— START SOURCE EXCERPT —
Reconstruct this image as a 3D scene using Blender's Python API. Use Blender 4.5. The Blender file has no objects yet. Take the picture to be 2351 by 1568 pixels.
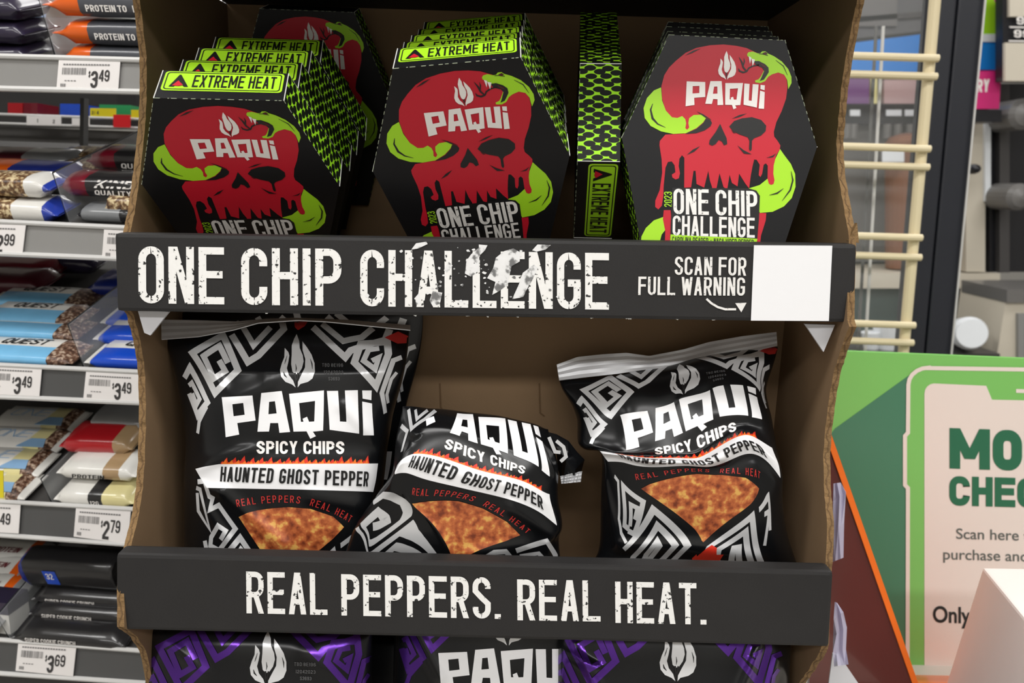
import bpy, bmesh, math, random
import numpy as np
from mathutils import Vector, Matrix
from mathutils.geometry import tessellate_polygon

scene = bpy.context.scene
COL = scene.collection
# ------------------------------------------------------------------ camera
Z0 = 1.25                                   # height of the upper lip's lower edge above the floor
FPX = 1750.0
CAM = np.array([0.01215, -0.43204, 0.07482 + Z0])
def cam_axes(p, y, r):
    f = np.array([-math.sin(y)*math.cos(p), math.cos(y)*math.cos(p), -math.sin(p)])
    rt = np.array([math.cos(y), math.sin(y), 0.0]); up = np.cross(rt, f)
    return rt*math.cos(r)+up*math.sin(r), -rt*math.sin(r)+up*math.cos(r), f
CR, CU, CF = cam_axes(0.20378, -0.00951, 0.0285)
cd = bpy.data.cameras.new('camera'); cam = bpy.data.objects.new('camera', cd); COL.objects.link(cam)
cd.sensor_width = 36; cd.lens = FPX/2351*36; cd.clip_start = 0.02
cam.matrix_world = Matrix(((CR[0], CU[0], -CF[0], CAM[0]), (CR[1], CU[1], -CF[1], CAM[1]), (CR[2], CU[2], -CF[2], CAM[2]), (0, 0, 0, 1)))
cd.dof.use_dof = True; cd.dof.focus_distance = 0.455; cd.dof.aperture_fstop = cd.lens/1000/0.0022
scene.camera = cam
# ------------------------------------------------------------------ world, lamps, exposure
world = bpy.data.worlds.new('store'); scene.world = world; world.use_nodes = True
bg = world.node_tree.nodes['Background']; bg.inputs[0].default_value = (0.9, 0.95, 1.0, 1); bg.inputs[1].default_value = 0.25
scene.view_settings.view_transform = 'Standard'; scene.view_settings.look = 'None'
scene.view_settings.exposure = -0.18; scene.view_settings.gamma = 1.0; scene.view_settings.use_curve_mapping = False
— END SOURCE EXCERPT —
*WRITTEN INSTRUCTION*
Repeat, word for word and with no pictures, only the lines running from the beginning of the data to the line that contains "from mathutils.geometry import".

*OUTPUT FOR THIS TASK*
Reconstruct this image as a 3D scene using Blender's Python API. Use Blender 4.5. The Blender file has no objects yet. Take the picture to be 2351 by 1568 pixels.
import bpy, bmesh, math, random
import numpy as np
from mathutils import Vector, Matrix
from mathutils.geometry import tessellate_polygon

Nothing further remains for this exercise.